Liev Schreiber knows indie cinema backwards. While recognisable from the Scream trilogy and The Manchurian Candidate, he has also carved out a niche at the coalface of interesting smaller films that deserve a wider audience.
So it is apt that his debut as writer/director ticks lots of indie boxes - character-defining road trip, quirky protagonists, wide open spaces, laid-back pacing and expressive camerawork (shot in nostalgic hues by Matthew Libatique) – but is infused with the kind of pure heart that its contemporaries rarely share.

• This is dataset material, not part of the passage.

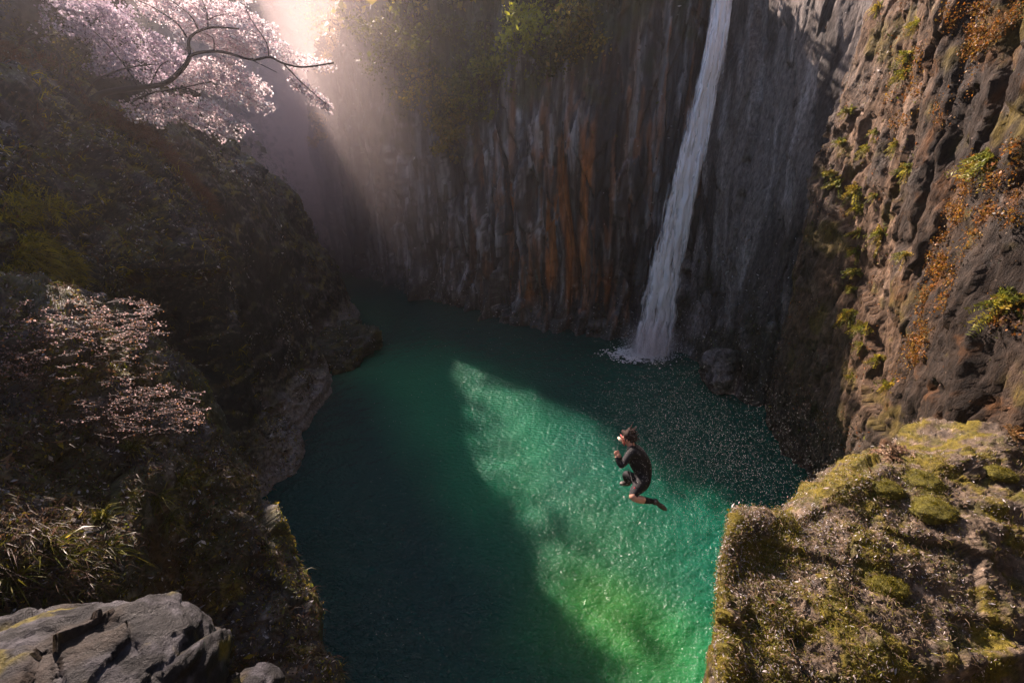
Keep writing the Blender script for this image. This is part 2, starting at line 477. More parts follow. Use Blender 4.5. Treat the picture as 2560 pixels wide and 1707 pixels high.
# left cliff, far ridge running down to the headland
rows = [lev(-1, [(-12, 21), (-10.6, 22.8), (-9.8, 25), (-10.0, 27.5), (-10.7, 29.6), (-13, 31.5), (-17, 33)]),
 lev(.5, [(-12, 21), (-10.7, 22.8), (-10, 25), (-10.3, 27.5), (-10.9, 29.5), (-13, 31.5), (-17, 33)]),
 lev(3.4, [(-12.6, 21), (-11.3, 22.8), (-10.8, 24.7), (-11.0, 27), (-11.6, 29), (-13.5, 31), (-17, 33)]),
 lev(6.7, [(-13, 21), (-12, 22.8), (-11.8, 24.5), (-12.0, 26.5), (-12.5, 28.1), (-14.4, 30.5), (-17.5, 32)]),
 lev(9.2, [(-13.4, 21), (-12.8, 22.8), (-12.7, 24.4), (-13.0, 26), (-13.7, 27.2), (-15.5, 29.5), (-18, 31)]),
 lev(11, [(-15, 21), (-14.8, 22.8), (-14.8, 24), (-15, 25.5), (-15.6, 26.5), (-17, 28.5), (-19, 30)]),
 lev(14, [(-19, 21), (-19, 22.8), (-19, 24), (-19, 25), (-19, 26), (-20, 28), (-22, 29)])]
patch('cliff_left_ridge', rows, 200, 240, d_left, c_slab, M_moss, kind='structure')

# wooded hillside over the left cliffs
ys = [-6, 2, 8, 13, 17, 21, 25, 30, 38]
x0 = [-10.5, -11.5, -13, -12.6, -12.4, -12.8, -14.6, -17, -22]
z0 = [8, 9, 10.6, 10.6, 10.4, 9.2, 7.5, 5, 4]
rows = [[(x0[i] + dx, ys[i] + .3 * -dx * .3, z0[i] + dz * ((1.9, 1.9, 1.9, 1.7)[i] if i < 4 and dz > 0 else 1)) for i in range(9)] for dx, dz in ((1.2, -4), (0, 0), (-1.2, 4), (-4, 8), (-10, 12), (-24, 16), (-50, 18))]  # near part raised out of view to shade the corner boulder
def d_hill(p, n): return fbm(p * .25, 4) * .9 + fbm(p * 1.4, 3) * .25
def c_hill(p, n, d):
    c = np.tile([.02, .018, .011], (len(p), 1))
    c = mixc(c, [.04, .033, .012], sm(fbm(p * .5, 4), 0, .6))
    return mixc(c, [.09, .075, .06], sm(fbm(p * .8 + 9, 3), .25, .6) * .7)
patch('hillside_left', rows, 120, 180, d_hill, c_hill, M_moss, kind='structure')

# mountain on the left of the far channel, and the far mountain that closes the view
basel = [(-14, 31), (-16.8, 36.5), (-18, 42), (-20, 48), (-24, 58), (-32, 75)]
rows = []
hi = ((-1, 0), (1, -.3), (6, -2.2), (12, -3.9), (19, -4.8), (26, -5.5), (30.5, -6.2), (31.3, -7.6), (30.3, -9.8), (21, -12), (24, -60))  # spur above view, shaped to throw shade on the pool's left
lo = ((-1, 0), (1, -.3), (5, -2.2), (9, -3.6), (12, -4.6), (14, -5.5), (15.5, -7), (16, -9), (16.5, -11), (17, -20), (20, -60))
for (zh, dh), (zl, dl) in zip(hi, lo):
    row = []
    for x, y in basel:
        k = min(1, max(0, (y - 37) / 5)); k = k * k * (3 - 2 * k)
        row.append((x + dh * k + dl * (1 - k), y, zh * k + zl * (1 - k)))
    rows.append(row)
def d_hill2(p, n): return fbm(p * .16, 4) * 1.3 + fbm(p * .9, 3) * .35
patch('mountain_left', rows, 180, 240, d_hill2, c_hill, M_hill, kind='structure')
xs = [-120, -90, -70, -55, -42, -30, -15, 0, 25, 60]
rows = []
for y, z in ((54, -1), (57, 2), (62, 10), (70, 22), (78, 35), (86, 47), (90, 49.5), (110, 49.5)):  # unseen ridge height set to shade the far end of the pool
    rows.append([(x, y + .10 * abs(x + 30), z) for x in xs])
patch('mountain_far', rows, 160, 260, d_hill2, c_hill, M_hill, kind='structure')
# unseen rock added behind the camera to hold back sky light
rows = [[(x, -6 - .12 * z, z) for x in (-14, -9, -4, 0, 4, 9, 14)] for z in (-1, 3, 7, 11, 15, 18)]
rows.append([(x, -20, 21) for x in (-14, -9, -4, 0, 4, 9, 14)])
patch('sky_blocker_behind', rows, 60, 80, d_side, c_side2, M_side, kind='structure', flip=True)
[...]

After playing a couple of unsavoury individuals in Sin City and Green Street, Elijah Wood fully embraces the blankness demanded by his character - a nerdy, near-obsessive collector of family artefacts (imagine a Reservoir Dog reject in jam-jar specs).
However, the film belongs to the Ukrainians – newcomer Eugene Hutz as Foer's Americana-loving 'tour guide' Alex, Boris Leskin as Alex's cantankerous grandfather who does the driving despite swearing he's blind and the barking Sammy Davis Jr Jr – grandpa's seeing-eye dog.
Playing Alex as a sort of buffoon-savant who talks as though he swallowed a dubious early draft of Roget's Thesaurus ("I am a premium dancer"), Hutz makes a perfect foil for Wood's buttoned-down geek.
Interestingly, he landed the role after being originally approached to provide the soundtrack; his 'gypsy punk' band Gogol Bordello play the manic but Oscar-worthy song 'Start Wearing Purple' over the end credits.
With some genuine laugh-out-loud moments, the film perfectly segues from broad stranger-in-a-strange-land comedy to surprisingly welcome melancholia before concluding with – as the title infers – soaring illumination.
If 'Everything Is Illuminated' fails to take the podium at next year's awards ceremonies, then we all may as well give up right now.